In the 1980s, the American retirement process underwent a dramatic transformation from defined benefit plans that were paid for by employer contributions to employee contributed 401(K) plans – effectively shifting the financial responsibility of future savings from the employer to the employee. Unfortunately, employees and employers alike appear to be struggling with understanding the new responsibilities that have resulted due from this transition. Not only have we learned that employees, when left to their own devices, are unlikely to save for retirement on their own behalf; government statistics show that 53 percent of U.S.-based companies do not sponsor retirement plans. Furthermore, even when a company does offer a retirement plan to employees, the plan still fails to garner a meaningful participation rate (68 percent of eligible employees opt out).

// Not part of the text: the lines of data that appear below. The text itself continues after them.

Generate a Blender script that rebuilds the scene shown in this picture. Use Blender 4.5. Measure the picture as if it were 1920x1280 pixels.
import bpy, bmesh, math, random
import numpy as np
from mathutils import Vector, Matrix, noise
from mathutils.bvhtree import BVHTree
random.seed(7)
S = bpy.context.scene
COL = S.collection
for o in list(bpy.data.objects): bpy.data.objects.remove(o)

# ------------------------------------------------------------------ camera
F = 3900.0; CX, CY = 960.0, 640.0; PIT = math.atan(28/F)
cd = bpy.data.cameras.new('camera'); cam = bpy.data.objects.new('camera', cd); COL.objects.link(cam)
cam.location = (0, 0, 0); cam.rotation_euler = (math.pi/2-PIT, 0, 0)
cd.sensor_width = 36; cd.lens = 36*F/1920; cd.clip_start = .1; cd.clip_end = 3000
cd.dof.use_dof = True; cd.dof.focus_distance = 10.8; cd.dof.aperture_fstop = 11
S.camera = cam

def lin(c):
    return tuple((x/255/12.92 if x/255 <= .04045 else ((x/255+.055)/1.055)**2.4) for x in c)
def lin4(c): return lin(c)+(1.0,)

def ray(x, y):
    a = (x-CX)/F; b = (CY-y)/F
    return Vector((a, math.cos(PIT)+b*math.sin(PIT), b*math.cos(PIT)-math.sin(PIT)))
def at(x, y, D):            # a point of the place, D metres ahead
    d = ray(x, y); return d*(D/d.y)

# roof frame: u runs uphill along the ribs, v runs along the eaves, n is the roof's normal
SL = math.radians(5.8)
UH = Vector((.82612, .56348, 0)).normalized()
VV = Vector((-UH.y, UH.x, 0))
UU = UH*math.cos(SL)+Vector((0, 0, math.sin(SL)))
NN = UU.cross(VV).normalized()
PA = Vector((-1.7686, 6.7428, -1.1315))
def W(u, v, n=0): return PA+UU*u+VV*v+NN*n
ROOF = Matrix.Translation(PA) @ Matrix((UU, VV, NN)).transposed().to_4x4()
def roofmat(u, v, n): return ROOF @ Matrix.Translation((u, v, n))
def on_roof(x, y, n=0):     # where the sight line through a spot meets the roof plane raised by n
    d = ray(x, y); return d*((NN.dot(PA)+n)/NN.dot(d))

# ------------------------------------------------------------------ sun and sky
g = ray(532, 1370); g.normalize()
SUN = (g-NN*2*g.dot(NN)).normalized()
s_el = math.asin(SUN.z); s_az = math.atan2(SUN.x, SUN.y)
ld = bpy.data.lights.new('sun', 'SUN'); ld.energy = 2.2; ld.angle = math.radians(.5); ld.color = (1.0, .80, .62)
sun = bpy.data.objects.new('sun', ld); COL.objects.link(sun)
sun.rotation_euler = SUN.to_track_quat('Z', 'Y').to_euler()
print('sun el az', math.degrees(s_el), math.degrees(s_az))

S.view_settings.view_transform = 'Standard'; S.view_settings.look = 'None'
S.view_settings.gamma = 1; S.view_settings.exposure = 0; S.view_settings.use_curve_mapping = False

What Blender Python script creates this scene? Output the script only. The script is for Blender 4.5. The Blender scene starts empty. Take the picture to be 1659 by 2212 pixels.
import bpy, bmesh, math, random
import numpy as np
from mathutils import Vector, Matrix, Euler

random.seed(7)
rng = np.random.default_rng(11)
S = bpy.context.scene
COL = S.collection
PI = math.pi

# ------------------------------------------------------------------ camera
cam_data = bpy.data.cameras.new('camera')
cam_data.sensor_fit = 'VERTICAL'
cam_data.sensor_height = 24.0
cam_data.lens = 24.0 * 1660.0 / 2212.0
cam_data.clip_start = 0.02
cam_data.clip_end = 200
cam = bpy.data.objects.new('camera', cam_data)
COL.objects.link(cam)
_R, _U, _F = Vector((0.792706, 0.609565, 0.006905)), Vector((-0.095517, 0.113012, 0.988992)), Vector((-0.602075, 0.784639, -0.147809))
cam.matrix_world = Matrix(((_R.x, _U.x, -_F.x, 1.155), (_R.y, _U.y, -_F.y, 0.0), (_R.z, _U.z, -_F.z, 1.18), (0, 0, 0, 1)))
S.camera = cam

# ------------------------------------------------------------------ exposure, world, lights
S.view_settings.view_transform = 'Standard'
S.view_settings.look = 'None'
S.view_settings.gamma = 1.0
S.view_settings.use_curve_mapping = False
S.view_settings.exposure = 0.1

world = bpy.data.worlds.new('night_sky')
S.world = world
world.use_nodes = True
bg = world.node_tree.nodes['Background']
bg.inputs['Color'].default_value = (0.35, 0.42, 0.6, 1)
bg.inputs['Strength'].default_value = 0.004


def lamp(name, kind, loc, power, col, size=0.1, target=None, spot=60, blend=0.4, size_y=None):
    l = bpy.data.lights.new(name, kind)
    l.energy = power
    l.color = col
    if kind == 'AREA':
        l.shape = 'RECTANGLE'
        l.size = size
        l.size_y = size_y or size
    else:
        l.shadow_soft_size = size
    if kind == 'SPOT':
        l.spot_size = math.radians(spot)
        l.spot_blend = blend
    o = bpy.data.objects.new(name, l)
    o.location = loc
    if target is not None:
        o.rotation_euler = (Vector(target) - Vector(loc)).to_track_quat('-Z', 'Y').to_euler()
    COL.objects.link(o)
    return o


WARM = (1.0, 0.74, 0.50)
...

How can business owners educate employees about the importance of saving for retirement while encouraging improved participation? Start using your retirement plan document as a strategic tool that promotes a holistic approach to retirement readiness. Paul says that one way businesses can optimize the retirement plan is to embrace the science of behavioral finance with inclusion and participation. This can be done by “defaulting” employees into your company’s retirement plan while pushing longer term, voluntary investments. It may also be wise to begin offering plans with low administration costs, such as SEPs and SIMPLEs. Then, as the company becomes more profitable, you can begin utilizing more sophisticated, or qualified, retirement plans.